The flood-warning alerts during the program were sent out for areas around Patna and the Ghaghara River. The data like the river water levels, and more, was provided to Google by the Union Ministry of Water Resources. The project was implemented in a partnership with the Central Water Commission in India.

The area was chosen because Bihar is India's most flood-prone state deluged by floods that submerge roads, destroy homes and wash away crops, leaving the disaster management authority struggling to monitor and assess the damage.

People wait for aid next to makeshift raft at a flooded area in the southern state of Kerala. Image: Reuters

People wait for aid next to makeshift raft at a flooded area in the southern state of Kerala. Image: Reuters

The messages were sent out via Google Public Alerts — a platform for disseminating emergency messages regarding official weather, public safety, earthquake alerts and more.

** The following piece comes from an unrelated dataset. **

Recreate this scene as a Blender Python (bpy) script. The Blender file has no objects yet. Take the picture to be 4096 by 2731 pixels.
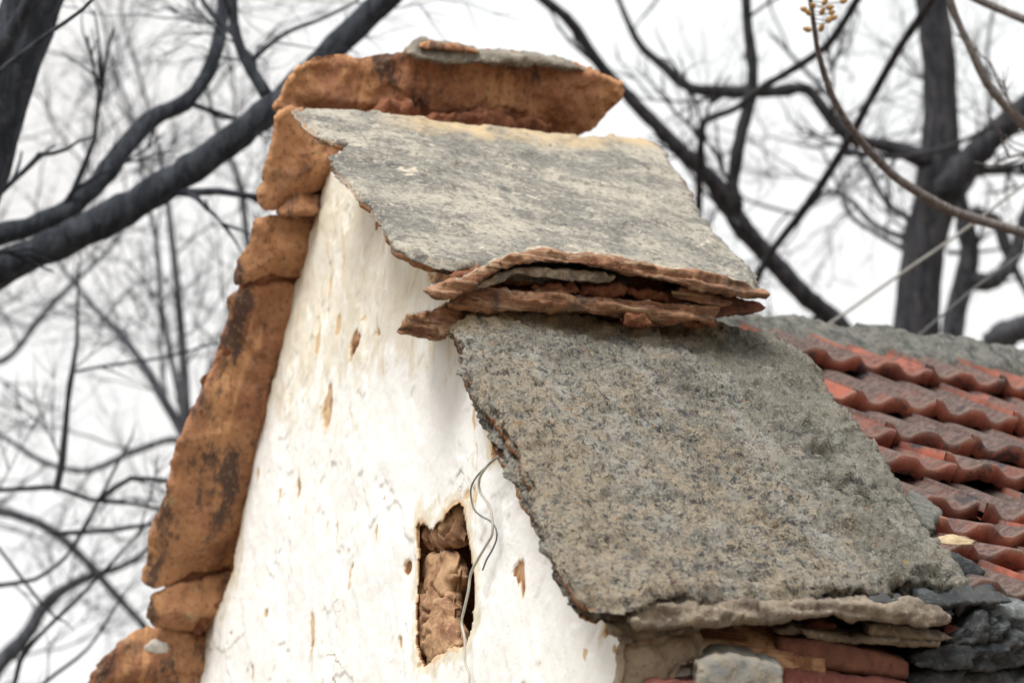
import bpy, math, random
import numpy as np
from mathutils import Vector, geometry

random.seed(7); RNG = np.random.RandomState(7)
SC = bpy.context.scene
COL = SC.collection

# ------------------------------------------------------------------ camera
LENS = 85.0
F = 4096 * LENS / 36
PITCH, YAW, TH = math.radians(23), math.radians(67.8), math.radians(46)
f_ = np.array([-math.cos(PITCH) * math.sin(YAW), math.cos(PITCH) * math.cos(YAW), math.sin(PITCH)])
r_ = np.array([math.cos(YAW), math.sin(YAW), 0.0]); u_ = np.cross(r_, f_)
APEX = np.array([0, 0, 4.9])

def ray(x, y): return f_ + r_ * (x - 2048) / F - u_ * (y - 1365.5) / F
CAM = APEX - ray(1330, 560) * 6.9
def hit(x, y, P0, n):
    d = ray(x, y); n = np.asarray(n, float)
    return CAM + d * (((np.asarray(P0) - CAM) @ n) / (d @ n))
def at(x, y, z): return CAM + ray(x, y) * z

cd = bpy.data.cameras.new("camera"); cam = bpy.data.objects.new("camera", cd); COL.objects.link(cam)
cd.lens = LENS; cd.sensor_width = 36; cd.clip_start = 0.1; cd.clip_end = 2000
cam.location = CAM
cam.rotation_euler = Vector(f_).to_track_quat('-Z', 'Y').to_euler()
cd.dof.use_dof = True; cd.dof.focus_distance = 5.35; cd.dof.aperture_fstop = 3.4; cd.dof.aperture_blades = 0
SC.camera = cam

# ------------------------------------------------------------------ world, sun, exposure
SUN_EL, SUN_AZ = math.radians(48), math.radians(138)      # azimuth measured from +Y towards +X
w = bpy.data.worlds.new("World"); SC.world = w; w.use_nodes = True
wt = w.node_tree; wt.nodes.clear()
sky = wt.nodes.new('ShaderNodeTexSky'); sky.sky_type = 'NISHITA'; sky.sun_disc = False
sky.sun_elevation = SUN_EL; sky.sun_rotation = SUN_AZ; sky.air_density = 1.5; sky.dust_density = 5
hs = wt.nodes.new('ShaderNodeHueSaturation'); hs.inputs['Saturation'].default_value = 0.25
wtc = wt.nodes.new('ShaderNodeTexCoord')
wno = wt.nodes.new('ShaderNodeTexNoise'); wno.inputs['Scale'].default_value = 2.2; wno.inputs['Detail'].default_value = 3
wcr = wt.nodes.new('ShaderNodeValToRGB')
wcr.color_ramp.elements[0].position = .35; wcr.color_ramp.elements[0].color = (8.5, 8.25, 8.05, 1)
wcr.color_ramp.elements[1].position = .6; wcr.color_ramp.elements[1].color = (9.35, 9.45, 9.45, 1)
wmx = wt.nodes.new('ShaderNodeMixRGB'); wmx.inputs[0].default_value = .88
bg = wt.nodes.new('ShaderNodeBackground'); bg.inputs['Strength'].default_value = 0.087
wo = wt.nodes.new('ShaderNodeOutputWorld')
wt.links.new(sky.outputs[0], hs.inputs['Color']); wt.links.new(wtc.outputs['Generated'], wno.inputs['Vector'])
wt.links.new(wno.outputs['Fac'], wcr.inputs[0]); wt.links.new(hs.outputs[0], wmx.inputs[1])
wt.links.new(wcr.outputs[0], wmx.inputs[2]); wt.links.new(wmx.outputs[0], bg.inputs['Color'])
wt.links.new(bg.outputs[0], wo.inputs[0])

sd = bpy.data.lights.new("sun", 'SUN'); sd.energy = 2.65; sd.angle = math.radians(32); sd.color = (1, .978, .945)
sun = bpy.data.objects.new("sun", sd); COL.objects.link(sun)
sdir = Vector((math.sin(SUN_AZ) * math.cos(SUN_EL), math.cos(SUN_AZ) * math.cos(SUN_EL), math.sin(SUN_EL)))
sun.rotation_euler = (-sdir).to_track_quat('-Z', 'Y').to_euler(); sun.location = sdir * 30
SC.view_settings.view_transform = 'Standard'; SC.view_settings.look = 'None'
SC.view_settings.gamma = 1; SC.view_settings.exposure = 0.5

# ------------------------------------------------------------------ noise
_perm = np.random.RandomState(3).permutation(256); _perm = np.concatenate([_perm, _perm, _perm])
_grad = np.random.RandomState(4).normal(size=(256, 3)); _grad /= np.linalg.norm(_grad, axis=1)[:, None]
def noise(P):
    P = np.asarray(P, float); i = np.floor(P).astype(int); fr = P - i; i &= 255
    s = fr * fr * fr * (fr * (fr * 6 - 15) + 10); out = 0
    for dx in (0, 1):
        for dy in (0, 1):
            for dz in (0, 1):
                h = _perm[_perm[_perm[(i[:, 0] + dx) & 255] + ((i[:, 1] + dy) & 255)] + ((i[:, 2] + dz) & 255)]
                g = _grad[h]; v = g[:, 0] * (fr[:, 0] - dx) + g[:, 1] * (fr[:, 1] - dy) + g[:, 2] * (fr[:, 2] - dz)
                wgt = (s[:, 0] if dx else 1 - s[:, 0]) * (s[:, 1] if dy else 1 - s[:, 1]) * (s[:, 2] if dz else 1 - s[:, 2])
                out = out + v * wgt
    return out * 1.5
def fbm(P, o=4, g=.5):
    P = np.asarray(P, float); a = 1; t = 0
    for k in range(o): t = t + a * noise(P * 2 ** k + 17.3 * k); a *= g
    return t
def facets(P, seed=0.):
    """broken stone: every cell is a randomly tilted flat face; returns about -1..1"""
    P = np.asarray(P, float) + seed; i0 = np.floor(P).astype(int); best = np.full(len(P), 9.); out = np.zeros(len(P))
    for dx in (-1, 0, 1):
        for dy in (-1, 0, 1):
            for dz in (-1, 0, 1):
                i = i0 + np.array([dx, dy, dz]); j = i & 255; h = _perm[_perm[_perm[j[:, 0]] + j[:, 1]] + j[:, 2]]
                c = i + .5 + _grad[h] * .45; d = P - c; q = (d ** 2).sum(1); m = q < best
                best = np.where(m, q, best); out = np.where(m, (_grad[(h + 91) & 255, 0] * .8 + (d * _grad[(h + 37) & 255]).sum(1) * 1.1), out)
    return out
def sst(a, b, x): t = np.clip((x - a) / (b - a), 0, 1); return t * t * (3 - 2 * t)

# ------------------------------------------------------------------ mesh helpers
def link_mesh(name, V, faces, mat, parent=None, attrs=None, smooth=True, mats=None, fmat=None):
    V = np.asarray(V, float)
    c = (V.min(0) + V.max(0)) / 2; 
    if parent is None: c[2] = V[:, 2].min()
    me = bpy.data.meshes.new(name)
    if isinstance(faces, np.ndarray):
        n, k = faces.shape
        me.vertices.add(len(V)); me.vertices.foreach_set('co', (V - c).astype(np.float32).ravel())
        me.loops.add(n * k); me.loops.foreach_set('vertex_index', faces.astype(np.int32).ravel())
        me.polygons.add(n); me.polygons.foreach_set('loop_start', np.arange(0, n * k, k, dtype=np.int32))
        me.update(calc_edges=True); me.validate()
    else:
        me.from_pydata([tuple(v) for v in (V - c)], [], faces)
    for k_, a in (attrs or {}).items():
        at_ = me.attributes.new(k_, 'FLOAT', 'POINT'); at_.data.foreach_set('value', np.asarray(a, np.float32))
    for m in (mats or [mat]): me.materials.append(m)
    if fmat is not None: me.polygons.foreach_set('material_index', np.asarray(fmat, np.int32))
    me.polygons.foreach_set('use_smooth', np.full(len(me.polygons), smooth))
    o = bpy.data.objects.new(name, me); COL.objects.link(o)
    if parent is not None:
        o.parent = parent; po = np.array(parent.location)
        if parent.parent is not None: po = po + np.array(parent.parent.location)
        o.location = c - po
    else: o.location = c
    return o
def tag(o, label=None, cat=None, group=None, kind=None):
    if label: o['label'] = label
    if cat: o['category'] = cat
    if group: o['group'] = group
    if kind: o['kind'] = kind
    return o
def thing(name, loc, label, cat, group=None):
    e = bpy.data.objects.new(name, None); COL.objects.link(e); e.location = loc; e.empty_display_size = .1
    return tag(e, label, cat, group)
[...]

The Public Alerts map had areas marked as "high risk," "medium risk" and "low risk." Machine Learning was used to alert individuals in and around the area in the form of maps and Android notifications.

Sella Nevo from Google’s Research and Machine Intelligence team told the publication, "After we sent out the alerts, this allowed us to look into how people experience and interact with the alerts we send. We’ve realised that many people prefer text that describes the same information our maps show."

While the cost of such technology for developing countries like India, can be a challenge, flood-prone areas could see a transformation in disaster response by residents and in equipping authorities with near real-time information about inundated villages.